[Entries with scene source code]
════════════════

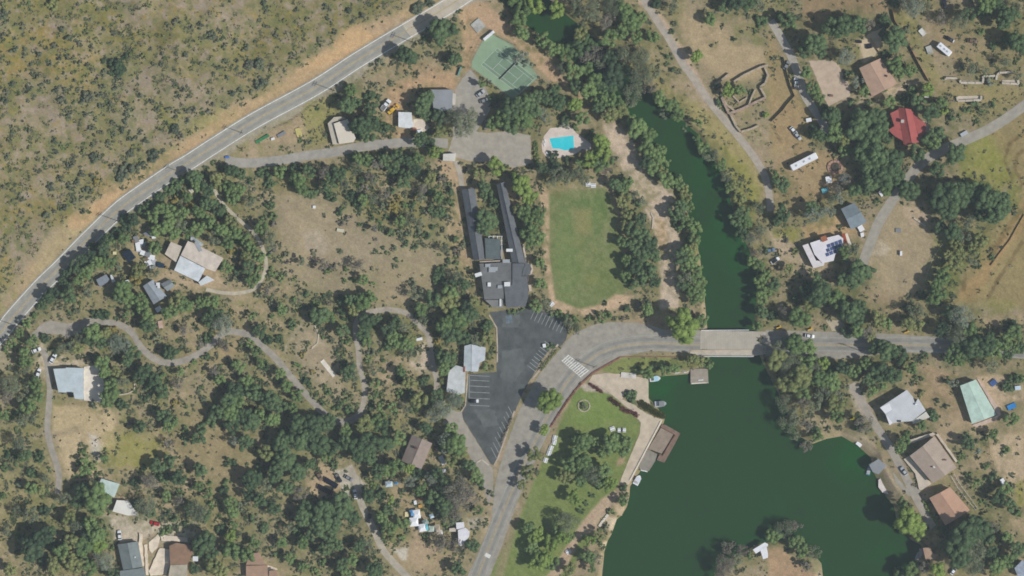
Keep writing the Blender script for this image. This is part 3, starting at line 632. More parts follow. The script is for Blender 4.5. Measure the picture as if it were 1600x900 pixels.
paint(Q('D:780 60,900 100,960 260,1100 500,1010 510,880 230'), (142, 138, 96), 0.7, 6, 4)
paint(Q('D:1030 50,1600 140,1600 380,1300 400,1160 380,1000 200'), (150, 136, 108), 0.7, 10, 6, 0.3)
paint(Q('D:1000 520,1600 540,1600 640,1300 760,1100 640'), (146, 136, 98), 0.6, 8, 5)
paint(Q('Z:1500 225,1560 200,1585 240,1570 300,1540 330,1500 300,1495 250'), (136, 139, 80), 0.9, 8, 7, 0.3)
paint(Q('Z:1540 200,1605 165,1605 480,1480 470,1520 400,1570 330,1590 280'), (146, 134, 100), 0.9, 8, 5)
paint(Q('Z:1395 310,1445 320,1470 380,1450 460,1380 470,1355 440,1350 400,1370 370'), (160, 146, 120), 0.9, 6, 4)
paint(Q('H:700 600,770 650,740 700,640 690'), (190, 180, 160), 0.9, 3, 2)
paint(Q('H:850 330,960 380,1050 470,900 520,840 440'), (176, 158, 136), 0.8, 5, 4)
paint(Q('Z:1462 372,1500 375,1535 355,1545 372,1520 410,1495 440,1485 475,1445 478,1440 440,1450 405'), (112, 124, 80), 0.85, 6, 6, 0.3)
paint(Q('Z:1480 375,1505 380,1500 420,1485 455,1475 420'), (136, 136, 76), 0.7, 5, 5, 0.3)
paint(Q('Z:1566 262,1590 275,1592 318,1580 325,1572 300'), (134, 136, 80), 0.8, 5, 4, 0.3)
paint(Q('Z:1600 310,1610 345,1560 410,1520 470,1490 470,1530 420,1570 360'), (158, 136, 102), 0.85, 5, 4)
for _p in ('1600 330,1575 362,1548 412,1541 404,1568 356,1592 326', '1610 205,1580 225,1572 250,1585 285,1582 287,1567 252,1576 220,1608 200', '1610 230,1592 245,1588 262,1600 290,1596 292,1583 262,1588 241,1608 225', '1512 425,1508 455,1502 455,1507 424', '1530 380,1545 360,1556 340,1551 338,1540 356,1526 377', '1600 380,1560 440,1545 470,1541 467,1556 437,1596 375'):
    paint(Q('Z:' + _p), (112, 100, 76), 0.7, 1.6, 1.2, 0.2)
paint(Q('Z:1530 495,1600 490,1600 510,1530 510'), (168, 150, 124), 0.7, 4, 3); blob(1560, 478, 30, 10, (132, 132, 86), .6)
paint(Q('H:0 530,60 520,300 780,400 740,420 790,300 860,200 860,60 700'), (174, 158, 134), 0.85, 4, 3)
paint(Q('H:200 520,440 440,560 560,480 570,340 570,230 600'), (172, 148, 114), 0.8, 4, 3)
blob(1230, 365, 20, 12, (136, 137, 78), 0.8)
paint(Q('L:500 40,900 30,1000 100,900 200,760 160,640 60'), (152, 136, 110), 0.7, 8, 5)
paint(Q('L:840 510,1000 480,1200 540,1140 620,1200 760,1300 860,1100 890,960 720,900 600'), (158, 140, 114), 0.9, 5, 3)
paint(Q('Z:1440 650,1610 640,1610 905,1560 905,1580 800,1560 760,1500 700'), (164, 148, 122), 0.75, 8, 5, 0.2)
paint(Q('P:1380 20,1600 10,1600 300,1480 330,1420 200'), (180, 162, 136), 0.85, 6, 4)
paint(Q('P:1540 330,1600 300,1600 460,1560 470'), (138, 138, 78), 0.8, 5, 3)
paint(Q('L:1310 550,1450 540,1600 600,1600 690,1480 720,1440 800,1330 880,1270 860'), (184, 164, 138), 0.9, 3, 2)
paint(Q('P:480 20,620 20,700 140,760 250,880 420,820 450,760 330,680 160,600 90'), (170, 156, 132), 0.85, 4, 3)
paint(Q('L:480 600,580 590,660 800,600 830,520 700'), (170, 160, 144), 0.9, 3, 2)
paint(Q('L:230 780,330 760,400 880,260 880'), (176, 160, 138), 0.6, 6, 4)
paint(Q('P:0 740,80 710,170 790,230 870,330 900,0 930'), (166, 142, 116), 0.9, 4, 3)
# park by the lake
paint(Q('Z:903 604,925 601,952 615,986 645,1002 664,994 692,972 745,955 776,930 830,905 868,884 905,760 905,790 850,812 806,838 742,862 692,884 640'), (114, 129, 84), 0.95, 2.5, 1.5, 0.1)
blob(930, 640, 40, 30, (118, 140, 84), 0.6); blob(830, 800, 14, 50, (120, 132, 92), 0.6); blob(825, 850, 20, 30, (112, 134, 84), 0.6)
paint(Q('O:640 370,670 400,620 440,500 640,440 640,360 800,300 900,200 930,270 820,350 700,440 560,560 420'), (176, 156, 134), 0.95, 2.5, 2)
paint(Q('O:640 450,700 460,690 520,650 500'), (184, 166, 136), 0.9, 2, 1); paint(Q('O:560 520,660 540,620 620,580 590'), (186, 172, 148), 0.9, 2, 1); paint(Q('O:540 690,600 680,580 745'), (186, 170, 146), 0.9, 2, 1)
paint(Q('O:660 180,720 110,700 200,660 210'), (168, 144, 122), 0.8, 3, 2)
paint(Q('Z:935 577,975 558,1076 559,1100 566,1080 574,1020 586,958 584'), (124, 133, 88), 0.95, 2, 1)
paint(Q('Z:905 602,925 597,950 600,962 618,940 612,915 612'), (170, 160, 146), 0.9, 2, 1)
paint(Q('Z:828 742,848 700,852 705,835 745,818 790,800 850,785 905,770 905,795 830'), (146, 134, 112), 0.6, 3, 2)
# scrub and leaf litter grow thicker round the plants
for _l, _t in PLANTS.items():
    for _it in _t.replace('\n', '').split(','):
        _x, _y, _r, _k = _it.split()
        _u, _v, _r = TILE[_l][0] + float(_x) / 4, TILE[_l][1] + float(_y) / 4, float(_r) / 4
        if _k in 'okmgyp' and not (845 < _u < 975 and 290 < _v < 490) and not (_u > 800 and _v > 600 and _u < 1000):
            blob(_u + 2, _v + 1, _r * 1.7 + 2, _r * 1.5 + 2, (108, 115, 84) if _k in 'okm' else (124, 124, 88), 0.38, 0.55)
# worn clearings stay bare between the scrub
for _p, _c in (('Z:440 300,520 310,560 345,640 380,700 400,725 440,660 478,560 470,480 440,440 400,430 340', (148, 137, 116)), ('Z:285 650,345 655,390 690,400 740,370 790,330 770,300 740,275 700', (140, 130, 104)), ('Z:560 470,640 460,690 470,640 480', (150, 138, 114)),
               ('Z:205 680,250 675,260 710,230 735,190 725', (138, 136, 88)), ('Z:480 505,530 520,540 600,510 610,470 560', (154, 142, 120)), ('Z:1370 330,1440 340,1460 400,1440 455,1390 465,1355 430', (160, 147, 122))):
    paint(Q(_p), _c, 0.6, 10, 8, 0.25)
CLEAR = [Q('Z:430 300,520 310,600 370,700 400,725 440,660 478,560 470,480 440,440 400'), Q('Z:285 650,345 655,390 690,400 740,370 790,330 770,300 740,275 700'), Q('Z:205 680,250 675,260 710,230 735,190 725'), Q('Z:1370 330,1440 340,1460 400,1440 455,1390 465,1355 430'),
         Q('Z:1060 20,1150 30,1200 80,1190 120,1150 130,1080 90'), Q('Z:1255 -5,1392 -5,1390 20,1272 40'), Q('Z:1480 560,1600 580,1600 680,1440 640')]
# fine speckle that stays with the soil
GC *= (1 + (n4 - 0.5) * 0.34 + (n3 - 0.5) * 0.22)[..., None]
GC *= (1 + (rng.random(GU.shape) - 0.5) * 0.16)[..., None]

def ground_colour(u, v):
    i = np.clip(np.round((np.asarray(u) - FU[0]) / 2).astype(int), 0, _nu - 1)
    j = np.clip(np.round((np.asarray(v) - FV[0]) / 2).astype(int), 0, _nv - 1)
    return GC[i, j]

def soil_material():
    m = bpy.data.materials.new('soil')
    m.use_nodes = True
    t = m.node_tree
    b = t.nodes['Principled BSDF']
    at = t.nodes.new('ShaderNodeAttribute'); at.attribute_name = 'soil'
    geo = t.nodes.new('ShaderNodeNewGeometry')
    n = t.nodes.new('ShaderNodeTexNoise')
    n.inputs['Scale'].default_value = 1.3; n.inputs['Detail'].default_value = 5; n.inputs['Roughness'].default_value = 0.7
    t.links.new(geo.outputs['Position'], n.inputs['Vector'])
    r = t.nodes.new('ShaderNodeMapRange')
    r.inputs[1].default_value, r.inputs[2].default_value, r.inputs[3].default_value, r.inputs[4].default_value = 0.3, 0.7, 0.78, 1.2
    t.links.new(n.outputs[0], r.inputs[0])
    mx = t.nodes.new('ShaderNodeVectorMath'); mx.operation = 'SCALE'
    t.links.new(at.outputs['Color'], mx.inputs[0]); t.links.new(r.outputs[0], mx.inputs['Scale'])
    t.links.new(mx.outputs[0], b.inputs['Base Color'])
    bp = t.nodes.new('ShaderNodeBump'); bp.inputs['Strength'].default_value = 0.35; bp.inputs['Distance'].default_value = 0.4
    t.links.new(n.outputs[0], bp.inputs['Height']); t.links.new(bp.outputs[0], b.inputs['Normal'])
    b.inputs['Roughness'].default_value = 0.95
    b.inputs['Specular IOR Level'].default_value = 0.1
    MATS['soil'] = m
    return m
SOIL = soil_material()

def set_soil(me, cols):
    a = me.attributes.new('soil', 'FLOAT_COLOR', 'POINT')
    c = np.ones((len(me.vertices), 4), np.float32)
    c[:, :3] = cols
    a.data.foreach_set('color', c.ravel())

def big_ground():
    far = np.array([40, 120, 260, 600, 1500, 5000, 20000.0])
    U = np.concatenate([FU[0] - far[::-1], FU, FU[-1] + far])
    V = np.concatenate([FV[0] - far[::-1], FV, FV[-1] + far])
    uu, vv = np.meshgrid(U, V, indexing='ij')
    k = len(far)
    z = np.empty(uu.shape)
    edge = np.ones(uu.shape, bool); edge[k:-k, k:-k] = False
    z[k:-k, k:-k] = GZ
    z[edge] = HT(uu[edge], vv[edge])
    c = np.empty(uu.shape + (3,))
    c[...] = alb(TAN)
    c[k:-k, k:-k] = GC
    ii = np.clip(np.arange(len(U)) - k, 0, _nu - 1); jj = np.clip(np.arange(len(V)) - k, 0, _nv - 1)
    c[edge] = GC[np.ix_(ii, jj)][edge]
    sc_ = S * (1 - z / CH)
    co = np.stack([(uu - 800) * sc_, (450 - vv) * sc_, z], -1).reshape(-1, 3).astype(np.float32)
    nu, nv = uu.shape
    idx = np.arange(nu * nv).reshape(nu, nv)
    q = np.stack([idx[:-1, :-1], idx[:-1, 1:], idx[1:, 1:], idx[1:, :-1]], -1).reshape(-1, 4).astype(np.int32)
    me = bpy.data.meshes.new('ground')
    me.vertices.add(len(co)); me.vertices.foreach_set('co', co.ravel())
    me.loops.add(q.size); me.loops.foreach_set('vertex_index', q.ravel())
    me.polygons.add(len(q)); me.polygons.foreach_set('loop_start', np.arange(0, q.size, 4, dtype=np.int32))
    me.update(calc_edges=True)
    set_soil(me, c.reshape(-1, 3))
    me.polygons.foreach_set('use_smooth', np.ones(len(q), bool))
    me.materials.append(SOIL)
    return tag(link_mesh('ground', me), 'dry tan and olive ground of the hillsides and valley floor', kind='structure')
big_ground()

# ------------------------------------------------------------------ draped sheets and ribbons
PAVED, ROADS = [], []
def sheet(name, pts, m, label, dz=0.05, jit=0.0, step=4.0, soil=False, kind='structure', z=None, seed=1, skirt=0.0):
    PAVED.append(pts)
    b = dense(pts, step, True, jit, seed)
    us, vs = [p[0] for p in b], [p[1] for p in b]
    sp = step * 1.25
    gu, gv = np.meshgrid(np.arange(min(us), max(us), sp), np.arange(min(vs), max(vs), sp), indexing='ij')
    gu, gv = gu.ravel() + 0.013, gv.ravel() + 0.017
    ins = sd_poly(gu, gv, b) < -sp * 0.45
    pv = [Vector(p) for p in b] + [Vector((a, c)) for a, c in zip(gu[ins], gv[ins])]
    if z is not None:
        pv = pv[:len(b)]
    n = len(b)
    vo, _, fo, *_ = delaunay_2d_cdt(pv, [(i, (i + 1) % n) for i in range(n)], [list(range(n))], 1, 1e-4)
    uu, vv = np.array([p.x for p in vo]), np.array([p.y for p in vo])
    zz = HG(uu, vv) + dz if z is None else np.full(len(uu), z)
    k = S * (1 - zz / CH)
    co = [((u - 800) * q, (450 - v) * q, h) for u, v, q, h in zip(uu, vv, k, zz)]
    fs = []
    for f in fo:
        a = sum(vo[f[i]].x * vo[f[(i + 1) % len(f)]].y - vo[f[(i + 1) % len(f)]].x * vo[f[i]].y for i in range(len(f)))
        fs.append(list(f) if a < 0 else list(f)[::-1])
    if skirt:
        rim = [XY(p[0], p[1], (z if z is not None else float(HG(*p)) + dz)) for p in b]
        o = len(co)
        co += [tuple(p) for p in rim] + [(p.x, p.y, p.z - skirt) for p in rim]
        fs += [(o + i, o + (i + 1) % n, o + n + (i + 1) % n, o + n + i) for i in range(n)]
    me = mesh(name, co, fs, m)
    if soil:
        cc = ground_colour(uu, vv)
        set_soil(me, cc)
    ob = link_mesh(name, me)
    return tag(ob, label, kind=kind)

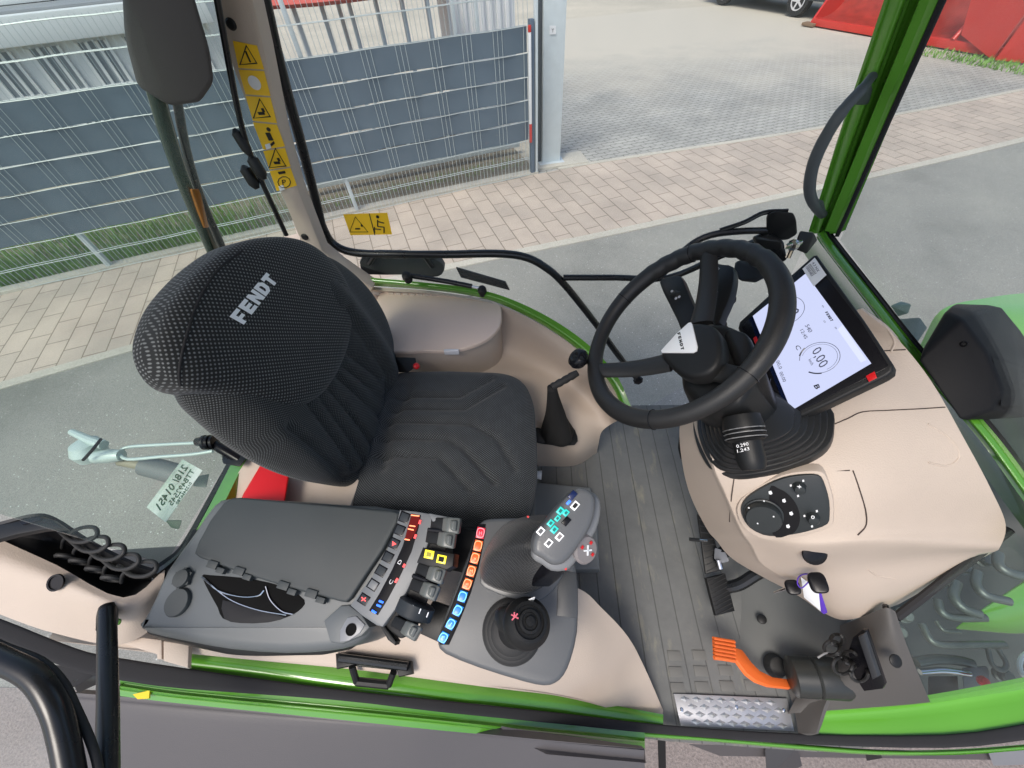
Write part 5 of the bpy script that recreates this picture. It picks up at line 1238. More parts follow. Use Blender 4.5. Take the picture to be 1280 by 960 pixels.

════════════════

Where does the word "this" appear in the listing? List each line that holds it.

Keep writing the Blender script for this image. This is part 3, starting at line 632. More parts follow. The script is for Blender 4.5. Measure the picture as if it were 1600x900 pixels.
Write part 5 of the bpy script that recreates this picture. It picks up at line 1238. More parts follow. Use Blender 4.5. Take the picture to be 1280 by 960 pixels.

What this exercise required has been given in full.